Guerra propia
Siempre es atroz cuando lo único que queda, el último consuelo, es agradecer a la desgracia
Leo cosas sobre la guerra de Ucrania, busco respuestas. No hay. Me pregunto qué dirían mi bisabuelo, mi abuelo y mi abuela sirios, mi bisabuelo austríaco, mi bisabuela alemana, mis bisabuelos italianos sobre los refugiados, los desplazados, los muertos. Existo porque ellos cayeron en desgracia. Existo por las guerras.

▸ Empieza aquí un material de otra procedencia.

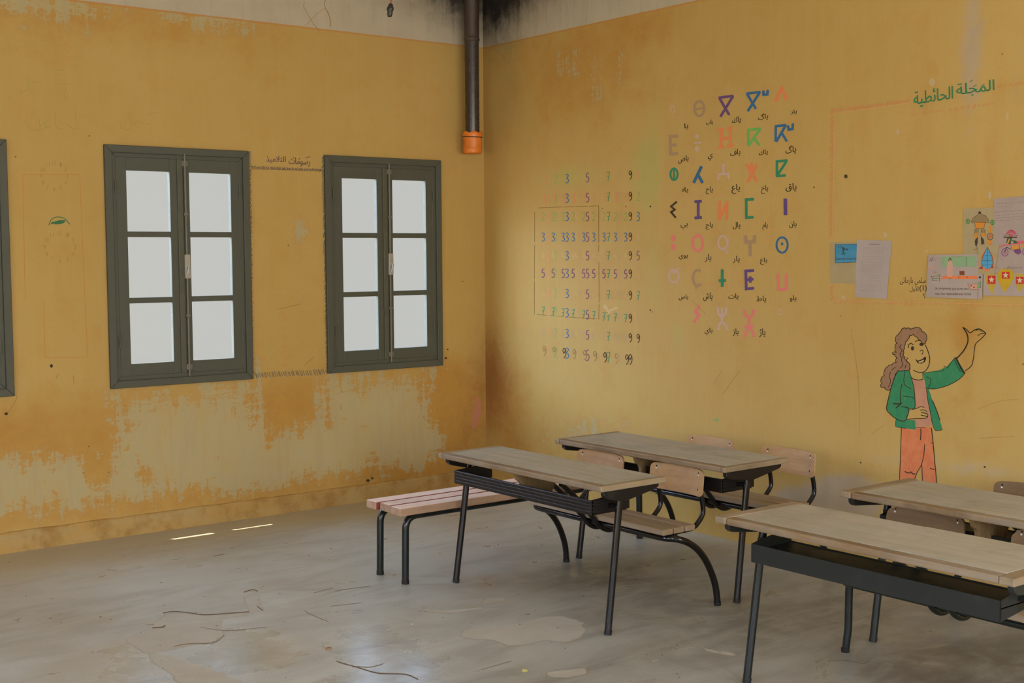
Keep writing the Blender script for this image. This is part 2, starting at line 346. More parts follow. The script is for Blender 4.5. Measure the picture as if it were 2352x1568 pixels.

Mi bisabuelo austríaco y mi bisabuela alemana huyeron de sus países antes de que Hitler fuera Hitler; mi bisabuelo y mi abuelo sirios huyeron de reclutamientos obligatorios en conflictos que no eran suyos; mi abuela siria viajó sola a Sudamérica, a los 12 años, para reunirse con su padre, a quien apenas conocía; mis bisabuelos italianos huyeron despavoridos del hambre de posguerra. Si lo dejamos sin adornos: le debo mi existencia a la desdicha de otros. Que son, por casualidad, mis parientes. Mi vida se pagó a un precio muy alto: mi bisabuelo austríaco y mi bisabuela alemana nunca pudieron ser lo que querían ―dueño de una cervecería, actriz― y tuvieron un matrimonio de penurias e hijos muertos; mi abuela siria, que ya había perdido a su madre en una epidemia, abandonó a la mujer que la había criado ―su propia abuela― en la aldea del desierto donde hubiera querido pasar su existencia criando gusanos de seda; mis bisabuelos italianos nunca pudieron regresar a los olivos de Basilicata. Todos llegaron a la Argentina arrastrando verbos malos: dejar, huir, abandonar. Jamás volvieron a su tierra. Recibieron noticias de los suyos en cartas esporádicas que, a veces, decían “hoy murió tal”. Lloraron en silencio estoico a muertos para mí desconocidos. Cuando les preguntaba si no hubieran preferido otra cosa ―quedarse en su país, permanecer en el origen― me decían: “Mi amor, si me hubiera quedado en mi tierra, no hubiera conocido a tu abuelo/a, no hubiera tenido hijos, no hubieras nacido”. Es una respuesta atroz. Siempre es atroz cuando lo único que queda, el último consuelo, es agradecer a la desgracia.